Review: The Sun, the Moon, and the Stars
5.0Overall Score

Justice can be such an objective word – more of a feeling than something we can pin down, and so rarely is it achieved as desired for all that seek it. There are those who trust in the law and its enforcers to stay the course, whilst others create their own justice veiled in misguided morality, and then there are those who do not believe that any form of justice exists at all.

Navigating this minefield is Dipo Baruwa-Etti’s new play The Sun, the Moon, and the Stars, the first play in the reopening of Theatre Royal Stratford East. Femi, a twenty-something Black woman, is trying her best to control her emotions following the loss of her twin brother, Seun. But when he appears at the end of her bed and shows her the brutality with which he was murdered, it sets her on a tempestuous path of revenge.

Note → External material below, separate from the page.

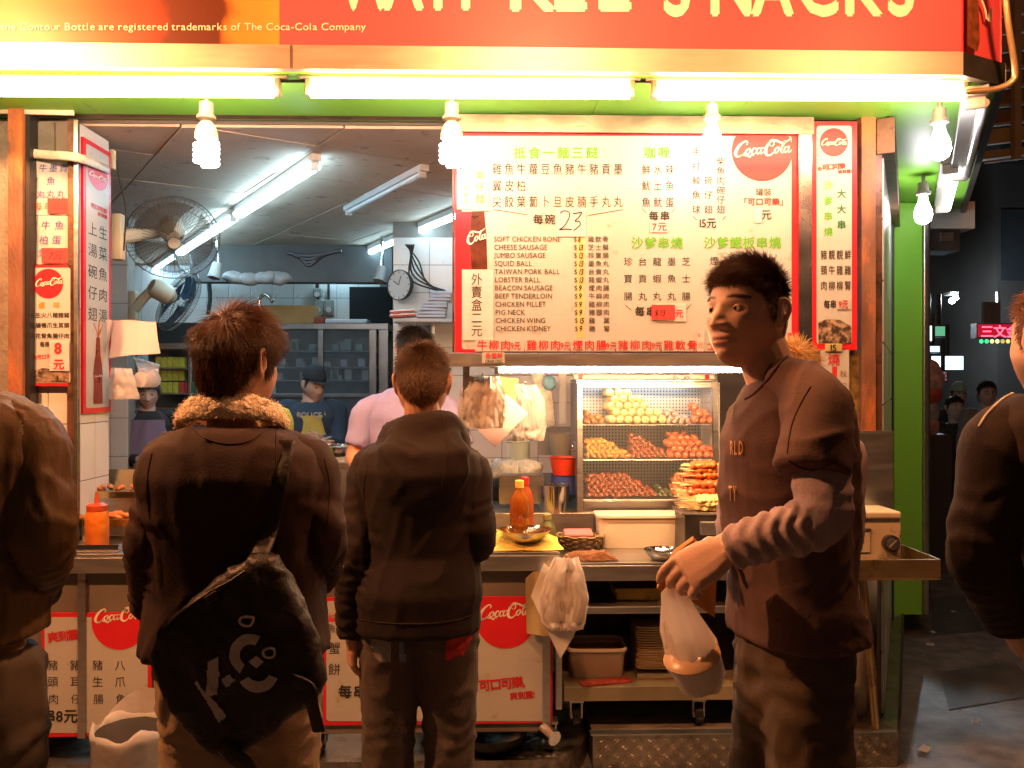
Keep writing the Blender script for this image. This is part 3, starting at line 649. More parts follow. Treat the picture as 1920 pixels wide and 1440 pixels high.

Across its hour-long run time, Baruqa-Etti’s text develops a strikingly real woman, displayed in all her flaws and contradictions – the wounds left by grief painful to the touch. As well as fitting perfectly with her character, the poetic structure and language of Femi’s monologue is like a drum that controls the pace of the story, rising and falling with her emotional turmoil. Filled to the brim with pop culture references, there is a comical tone leant to even her darkest moments, making us soften when we are perhaps not on her side.

Nadia Fall’s direction is completely on point, delivering a slick production that is engrossing from start to finish. Relying not just on the strength of the text, but layering in stunning movement by Dannielle ‘Rhimes’ Lecointe and delicate sound design by Tingying Dong. Fall breathes life onto the stage once more. The immersion into Femi’s world becomes consuming, moving like a whip from moment to moment in a breathless fashion, whilst delivering a varied performance that keeps us interested and guessing where the action is moving next.

Breaking onto the stage with the energy of a bull in a china shop, Kibong Tanji brings a manic and relentless presence to Femi that makes room for all the twists and turns of this epic play. However, unlike her character Tanji is always totally in control, especially in the incredible modulation of her voice and the command of her body. Physically and mentally agile, she dances around both the space and text with a dexterity that is mesmerising – not just speaking the monologue to the dark space ahead of her but unafraid to lock eyes with the audience and say “see me”, something that shows both strength and vulnerability. Tanji’s development of Femi through her actions and of those around her, is enriched by the subtlety in which her emotions build and grow.

This visceral performance of a woman’s imperfect journey through grief feels like a labour of love. A fight that symbolises more than just one person’s struggle, it is a challenging and staggering play, and a story that leaves me with hope.